Modular Access to Aliphatic Polycarbonates with Tunable Properties and Dual Closed-Loop Recyclability by Polycondensation-Depolymerization-Repolymerization Strategy.

Great achievements have been made in CO/epoxide copolymerization and dialkyl carbonate/diol polycondensation; however, efficient preparation of high-molecular-weight (>100 kDa) aliphatic polycarbonates with tunable properties and recyclability under mild conditions still remains as a great challenge. Herein, we presented a "polycondensation-depolymerization-repolymerization" strategy for structurally diverse aliphatic polycarbonates. This involved a step growth polycondensation of dialkyl carbonate and diol to low-molecular-weight (0.5-1.9 kDa) polycarbonates under atmosphere pressure, which are then utilized to produce cyclic carbonate monomers through catalytic depolymerization.

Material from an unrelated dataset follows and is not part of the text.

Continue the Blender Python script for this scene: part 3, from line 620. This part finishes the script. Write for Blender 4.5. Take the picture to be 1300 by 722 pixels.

The ring-opening polymerization of cyclic carbonate led to high molecular weight (>100 kDa) polymers, which can be converted back to cyclic monomer via ring-closing depolymerization or diol/dialkyl carbonate via alcoholysis, enabling chemical recycling of polycarbonates via dual closed loops. The thermal and mechanical properties of the polycarbonates can be widely adjusted by varying the substituent, and polycarbonate with four-membered spiro-cyclic substituent shows a recorded high melting temperature (217 °C) and mechanical strength within the reported polycarbonate family. A(hard)-B(soft)-A(hard) triblock thermoplastic elastomers with good mechanical performance and elastic recovery were also created by sequential polymerization. The "polycondensation-depolymerization-repolymerization" strategy provided a powerful toolbox for developing high-performance aliphatic polycarbonates.